■ REQUEST
Leave the pictures out and quote every line from the start of the listing to the line with "PI = math.pi", inclusive.

= = = = =

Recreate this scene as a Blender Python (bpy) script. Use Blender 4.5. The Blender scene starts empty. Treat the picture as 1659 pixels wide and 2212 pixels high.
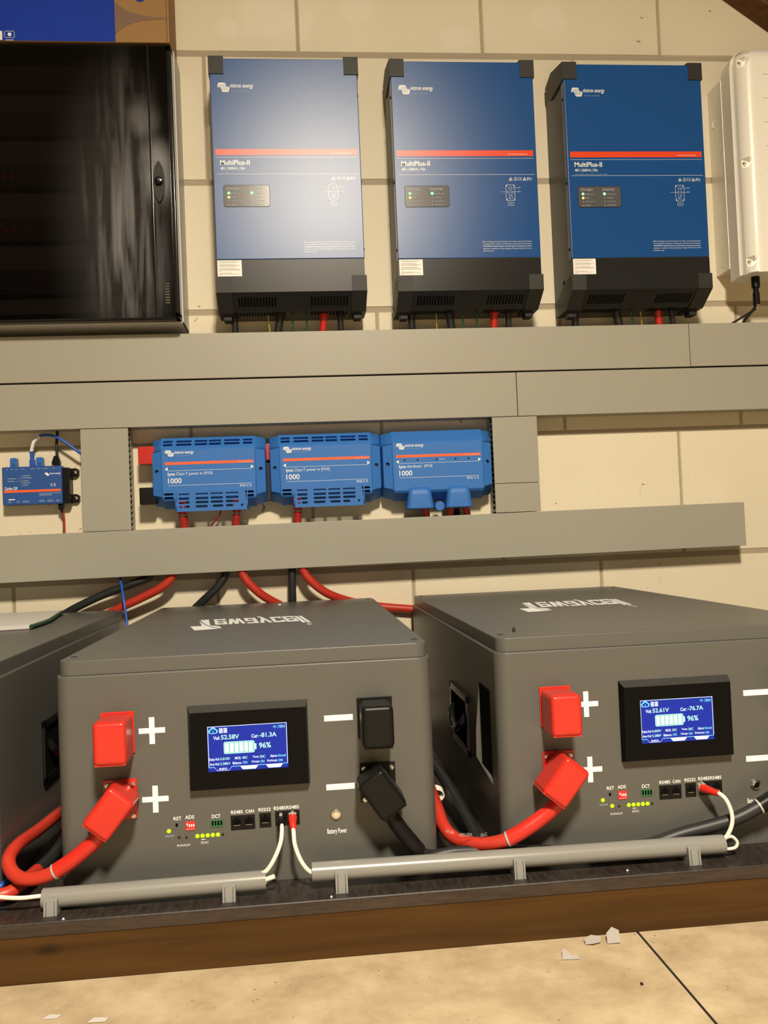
import bpy, bmesh, math, random
from mathutils import Vector, Matrix
random.seed(7)
SC = bpy.context.scene
COL = SC.collection
PI = math.pi

# ------------------------------------------------------------------ camera, light, exposure
W, H = 1659.0, 2212.0
F_PX, YAW, PITCH, ROLL, CAM_D, CAM_Z = 1943.47, .09552, .02427, -.04136, 2.07181, .50379
_cy, _sy, _cp, _sp = math.cos(YAW), math.sin(YAW), math.cos(PITCH), math.sin(PITCH)
FWD = Vector((_sy*_cp, _cy*_cp, _sp)); _r = Vector((_cy, -_sy, 0)); _u = _r.cross(FWD)
RIGHT = math.cos(ROLL)*_r + math.sin(ROLL)*_u
UP = -math.sin(ROLL)*_r + math.cos(ROLL)*_u
CAM = Vector((0, -CAM_D, CAM_Z))
cam_data = bpy.data.cameras.new('camera')
cam = bpy.data.objects.new('camera', cam_data); COL.objects.link(cam)
cam.matrix_world = Matrix(((RIGHT.x, UP.x, -FWD.x, CAM.x), (RIGHT.y, UP.y, -FWD.y, CAM.y),
                           (RIGHT.z, UP.z, -FWD.z, CAM.z), (0, 0, 0, 1)))
cam_data.sensor_fit = 'VERTICAL'; cam_data.sensor_height = 36
cam_data.lens = F_PX*36/H
cam_data.clip_start = .02
SC.camera = cam

SC.view_settings.view_transform = 'Standard'; SC.view_settings.look = 'None'
SC.view_settings.gamma = 1; SC.view_settings.use_curve_mapping = False
SC.view_settings.exposure = 0.0

world = bpy.data.worlds.new('world'); SC.world = world; world.use_nodes = True
world.node_tree.nodes['Background'].inputs[0].default_value = (.9, .8, .62, 1)
world.node_tree.nodes['Background'].inputs[1].default_value = .01

def area(name, loc, size, power, color, aim=None):
    L = bpy.data.lights.new(name, 'AREA'); L.shape = 'RECTANGLE'; L.size, L.size_y = size
    L.energy = power; L.color = color
    o = bpy.data.objects.new(name, L); COL.objects.link(o); o.location = loc
    if aim: o.rotation_euler = (Vector(aim)-Vector(loc)).to_track_quat('-Z', 'Y').to_euler()
    return o
# the garage ceiling lamp over the photographer's shoulder
area('ceiling_lamp_light', (.22, -2.88, 2.31), (.24, .50), 204, (1, .87, .68))

# ------------------------------------------------------------------ materials
def lin(c):
    return tuple(((v/255)/12.92 if v/255 <= .04045 else ((v/255+.055)/1.055)**2.4) for v in c)
MATS = {}
def mat(name, col, rough=.5, metal=0, spec=.5, emit=None, es=1, bump=0, bscale=200, var=0, vscale=6, coat=0):
    m = bpy.data.materials.new(name); m.use_nodes = True; nt = m.node_tree; b = nt.nodes['Principled BSDF']
    b.inputs['Base Color'].default_value = (*col, 1); b.inputs['Roughness'].default_value = rough
    b.inputs['Metallic'].default_value = metal; b.inputs['Specular IOR Level'].default_value = spec
    b.inputs['Coat Weight'].default_value = coat
    if emit:
        b.inputs['Emission Color'].default_value = (*emit, 1); b.inputs['Emission Strength'].default_value = es
    if bump or var:
        tc = nt.nodes.new('ShaderNodeTexCoord')
    if bump:
        n = nt.nodes.new('ShaderNodeTexNoise'); n.inputs['Scale'].default_value = bscale
        bp = nt.nodes.new('ShaderNodeBump'); bp.inputs['Strength'].default_value = bump; bp.inputs['Distance'].default_value = .001
        nt.links.new(tc.outputs['Object'], n.inputs['Vector']); nt.links.new(n.outputs[0], bp.inputs['Height'])
        nt.links.new(bp.outputs[0], b.inputs['Normal'])
    if var:
        n = nt.nodes.new('ShaderNodeTexNoise'); n.inputs['Scale'].default_value = vscale; n.inputs['Detail'].default_value = 5
        mx = nt.nodes.new('ShaderNodeMix'); mx.data_type = 'RGBA'
        mx.inputs[6].default_value = (*[c*(1-var) for c in col], 1); mx.inputs[7].default_value = (*[min(1, c*(1+var)) for c in col], 1)
        nt.links.new(tc.outputs['Object'], n.inputs['Vector']); nt.links.new(n.outputs[0], mx.inputs[0])
        nt.links.new(mx.outputs[2], b.inputs['Base Color'])
    MATS[name] = m; return m

mat('duct_grey', (.365, .352, .288), .42, bump=.05, bscale=700, var=.03)
mat('duct_dark', (.10, .10, .095), .6)
mat('seam_dark', (.06, .055, .05), .8)
mat('battery_grey', (.096, .096, .087), .40, spec=.55, bump=.12, bscale=1500, var=.04, vscale=5)
mat('inverter_side', (.055, .054, .05), .45, bump=.08, bscale=900)
mat('black_plastic', (.006, .006, .006), .38, spec=.22)
mat('bezel_black', (.004, .004, .004), .3, spec=.08)
mat('bezel_lit_top', (.035, .035, .034), .35)
mat('black_gloss', (.008, .008, .008), .15)
mat('black_matte', (.010, .010, .010), .6)
mat('hole', (.003, .003, .003), .9, spec=.1)
mat('lynx_blue', (.038, .18, .56), .45, spec=.35, bump=.08, bscale=700)
mat('cerbo_blue', (.022, .09, .33), .4)
mat('plug_blue', (.03, .15, .50), .35)
mat('orange', (.86, .085, .025), .38)
mat('orange_lynx', (.95, .13, .03), .45)
mat('print_white', (.90, .92, .92), .5)
mat('print_pale', (.42, .48, .55), .5)
mat('label_white', (.88, .87, .84), .5)
mat('label_ink', (.35, .30, .27), .7)
mat('red_plastic', (.57, .026, .016), .30)
mat('red_cable', (.50, .035, .018), .40, var=.08, vscale=30)
mat('red_lead', (.52, .030, .022), .4)
mat('red_dull', (.42, .022, .018), .5, var=.1, vscale=30)
mat('black_cable', (.016, .017, .018), .48)
mat('blue_cable', (.02, .10, .50), .35)
mat('green_cable', (.01, .10, .05), .4)
mat('yellow_cable', (.45, .42, .05), .4)
mat('white_cable', (.80, .76, .66), .4)
mat('white_paint', (.90, .87, .78), .35)
mat('panel_box', (.55, .54, .51), .4)
mat('steel', (.62, .60, .56), .28, metal=1)
mat('chrome', (.85, .83, .80), .12, metal=1)
mat('brass', (.70, .50, .25), .25, metal=1)
mat('pvc_grey', (.235, .235, .215), .27, bump=.05, bscale=300)
mat('clip_grey', (.25, .25, .24), .5, bump=.3, bscale=400)
mat('clip_edge', (.07, .07, .065), .7)
mat('dip_red', (.60, .03, .03), .4)
mat('term_green', (.03, .16, .06), .4)
mat('led_lime', (.3, .8, .0), .4, emit=(.42, 1, .0), es=1.3)
mat('led_green', (.05, .8, .1), .4, emit=(.15, 1, .22), es=3.0)
mat('led_amber', (.9, .7, .1), .4, emit=(1, .75, .12), es=2.2)
mat('led_white', (.5, .5, .42), .4, emit=(1, .9, .6), es=.25)
mat('led_dark', (.02, .02, .015), .3)
mat('led_dark_red', (.10, .005, .004), .3)
mat('screen_blue', (.0, .0, .01), .2, spec=.1, emit=(.022, .042, .40), es=1.0)
mat('screen_white', (.1, .1, .1), .3, emit=(.75, .85, 1), es=1.25)
mat('screen_cyan', (.1, .1, .1), .3, emit=(.10, .75, 1), es=1.1)
mat('screen_mint', (.1, .1, .1), .3, emit=(.45, 1, .85), es=1.0)
mat('screen_green', (.1, .1, .1), .3, emit=(.05, .60, .42), es=1.0)
mat('inner_panel', (.13, .12, .115), .5)
mat('breaker_face', (.075, .070, .068), .5, spec=.2)
mat('panel_face', (.10, .10, .11), .2, coat=.5)
mat('box_blue', (.009, .042, .40), .65, spec=.2, var=.15, vscale=9)
mat('box_brown', (.33, .185, .065), .75, var=.06, vscale=14)
mat('box_mauve', (.21, .13, .09), .75)
mat('box_seam', (.12, .055, .02), .8)
mat('paper', (.60, .58, .54), .6)
mat('paper_cover', (.74, .72, .68), .4)
mat('paper_edge', (.16, .10, .17), .6)
mat('green_trim', (.01, .07, .025), .4)
mat('plastic_scrap', (.40, .38, .34), .3)
mat('dust', (.45, .40, .30), .9)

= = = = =

■ OUTPUT FOR THIS EXERCISE
Recreate this scene as a Blender Python (bpy) script. Use Blender 4.5. The Blender scene starts empty. Treat the picture as 1659 pixels wide and 2212 pixels high.
import bpy, bmesh, math, random
from mathutils import Vector, Matrix
random.seed(7)
SC = bpy.context.scene
COL = SC.collection
PI = math.pi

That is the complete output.